Il y a toujours des problèmes importants. Mais si vous n’entrez jamais dans le jeu, vous n’avez aucune chance de gagner. Mon ami Eric Fry, qui a également pris la parole au Nicaragua, compare les idées d’investissement à des trains — “ils arrivent et repartent”. Certains arrivent à l’heure, d’autres en retard. Certains n’arrivent ni ne partent jamais.
Je file cette métaphore en ajoutant qu’il existe des trains bondés comme des trains quasiment vides. On fait de meilleures affaires si l’on voyage dans des trains où il y a moins de monde et qu’on arrive tout aussi bien à la destination souhaitée. J’essaie d’inciter les gens à prendre les trains les moins bondés.
Je ne dis pas que la vie et l’investissement vont être faciles (et je ne suis pas optimiste sur le marché boursier dans son ensemble, seulement sur des opportunités spécifiques. Concernant le marché, je suis agnostique). Au final, il n’y a pas d’échappatoire aux crises d’aucune sorte.
Le timing, voilà ce qui compte. Si l’on regarde suffisamment sur le long terme, le taux de survie de toute chose se réduira à zéro. A un certain stade, le soleil implosera et ce sera pour de bon la fin de l’histoire. Mais je n’ai jamais compris quel est l’intérêt d’avoir une telle vision apocalyptique — et paralysante.
Cela me rappelle Marty Sosnoff, un investisseur intelligent. “Venise s’enlise doucement mais sûrement depuis 400 ans”, écrit-il. “A la fin, c’est la boue qui gagnera mais entre-temps il y aura eu des bals masqués mémorables” (cette citation est tirée de Humble on Wall Street, un véritable régal à lire et l’un de mes ouvrages financiers préférés). Ou comme le grand spéculateur Jesse Livermore l’a dit un jour : “c’est vrai qu’on ne peut rien emporter avec soi mais on peut, c’est sûr, l’utiliser jusqu’à notre mort”.

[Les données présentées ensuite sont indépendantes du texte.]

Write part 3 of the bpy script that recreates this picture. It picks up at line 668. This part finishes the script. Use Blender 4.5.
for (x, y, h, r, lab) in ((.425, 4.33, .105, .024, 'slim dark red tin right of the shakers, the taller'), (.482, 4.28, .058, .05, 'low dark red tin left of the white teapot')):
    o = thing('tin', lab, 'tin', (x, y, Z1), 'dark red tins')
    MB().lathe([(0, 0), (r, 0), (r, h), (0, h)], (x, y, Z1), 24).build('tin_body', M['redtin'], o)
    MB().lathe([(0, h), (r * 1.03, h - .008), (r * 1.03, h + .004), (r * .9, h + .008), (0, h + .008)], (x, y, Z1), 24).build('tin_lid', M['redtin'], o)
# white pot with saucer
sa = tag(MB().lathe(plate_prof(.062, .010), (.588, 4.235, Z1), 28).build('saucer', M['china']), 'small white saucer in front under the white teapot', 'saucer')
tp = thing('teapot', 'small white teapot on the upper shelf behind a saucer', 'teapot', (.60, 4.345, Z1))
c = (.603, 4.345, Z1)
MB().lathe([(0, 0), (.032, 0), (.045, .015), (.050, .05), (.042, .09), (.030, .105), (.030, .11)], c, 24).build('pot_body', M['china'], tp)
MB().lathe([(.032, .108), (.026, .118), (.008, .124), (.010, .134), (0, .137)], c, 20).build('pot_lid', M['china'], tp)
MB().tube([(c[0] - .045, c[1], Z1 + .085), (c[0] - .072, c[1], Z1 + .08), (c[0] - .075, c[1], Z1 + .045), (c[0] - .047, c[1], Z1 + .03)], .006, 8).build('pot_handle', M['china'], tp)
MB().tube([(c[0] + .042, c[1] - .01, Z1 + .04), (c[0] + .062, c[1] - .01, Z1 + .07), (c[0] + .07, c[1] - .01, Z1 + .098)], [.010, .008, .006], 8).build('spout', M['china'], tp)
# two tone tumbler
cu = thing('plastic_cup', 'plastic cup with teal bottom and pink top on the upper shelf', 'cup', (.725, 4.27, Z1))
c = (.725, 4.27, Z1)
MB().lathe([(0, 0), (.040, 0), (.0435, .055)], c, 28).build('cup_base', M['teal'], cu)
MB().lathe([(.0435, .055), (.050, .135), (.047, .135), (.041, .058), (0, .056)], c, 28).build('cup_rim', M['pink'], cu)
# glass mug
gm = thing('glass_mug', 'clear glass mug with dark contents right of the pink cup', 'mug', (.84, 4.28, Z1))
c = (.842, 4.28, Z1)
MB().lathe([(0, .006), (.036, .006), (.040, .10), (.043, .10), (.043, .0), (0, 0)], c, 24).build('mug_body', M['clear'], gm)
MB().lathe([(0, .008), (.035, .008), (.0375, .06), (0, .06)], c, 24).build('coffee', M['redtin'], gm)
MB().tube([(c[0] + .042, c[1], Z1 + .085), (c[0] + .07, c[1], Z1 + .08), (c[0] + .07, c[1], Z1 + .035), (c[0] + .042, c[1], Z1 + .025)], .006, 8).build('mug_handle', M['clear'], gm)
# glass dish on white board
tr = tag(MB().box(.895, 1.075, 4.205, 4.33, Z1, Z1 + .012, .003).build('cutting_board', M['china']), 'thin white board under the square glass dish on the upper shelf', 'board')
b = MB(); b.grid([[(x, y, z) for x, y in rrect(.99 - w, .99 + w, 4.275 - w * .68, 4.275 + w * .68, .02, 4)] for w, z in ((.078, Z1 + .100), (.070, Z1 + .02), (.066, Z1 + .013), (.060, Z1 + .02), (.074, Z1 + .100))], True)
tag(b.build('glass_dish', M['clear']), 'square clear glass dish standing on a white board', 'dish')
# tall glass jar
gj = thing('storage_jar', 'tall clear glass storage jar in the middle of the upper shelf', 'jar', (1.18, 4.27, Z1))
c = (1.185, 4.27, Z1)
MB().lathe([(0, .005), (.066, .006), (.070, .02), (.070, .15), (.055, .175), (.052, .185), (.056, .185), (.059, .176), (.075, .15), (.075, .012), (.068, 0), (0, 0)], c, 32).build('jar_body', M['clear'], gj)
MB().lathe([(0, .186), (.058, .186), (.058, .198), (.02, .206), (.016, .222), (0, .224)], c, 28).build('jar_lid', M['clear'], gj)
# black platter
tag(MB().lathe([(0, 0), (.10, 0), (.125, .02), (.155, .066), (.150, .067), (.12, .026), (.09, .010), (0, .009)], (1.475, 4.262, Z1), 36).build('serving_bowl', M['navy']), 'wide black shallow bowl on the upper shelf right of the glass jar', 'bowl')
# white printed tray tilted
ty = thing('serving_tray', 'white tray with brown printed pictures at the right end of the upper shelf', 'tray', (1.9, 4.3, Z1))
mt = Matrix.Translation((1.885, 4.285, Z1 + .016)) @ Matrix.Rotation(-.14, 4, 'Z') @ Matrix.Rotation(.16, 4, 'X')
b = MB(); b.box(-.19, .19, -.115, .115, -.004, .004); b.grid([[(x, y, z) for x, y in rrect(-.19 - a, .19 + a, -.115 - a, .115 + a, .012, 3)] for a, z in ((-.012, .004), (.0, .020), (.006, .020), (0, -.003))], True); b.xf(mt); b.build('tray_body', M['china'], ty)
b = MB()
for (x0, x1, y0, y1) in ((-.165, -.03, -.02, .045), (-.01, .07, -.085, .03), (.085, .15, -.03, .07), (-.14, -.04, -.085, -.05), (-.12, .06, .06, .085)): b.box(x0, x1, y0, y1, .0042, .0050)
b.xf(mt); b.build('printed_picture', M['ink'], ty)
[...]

Pour finir par là où j’ai commencé : si l’on me demandait de ne choisir qu’un pays où investir, je choisirais les Etats-Unis (heureusement, je n’ai pas ce choix à faire et il existe pléthore de lieux merveilleux où investir, j’ai déjà beaucoup écrit à ce sujet). Il y a de bons investissements qui émergent ici aux Etats-Unis, en dépit des problèmes — et c’est un raisonnement qu’on peut appliquer à tous les autres pays dans le monde.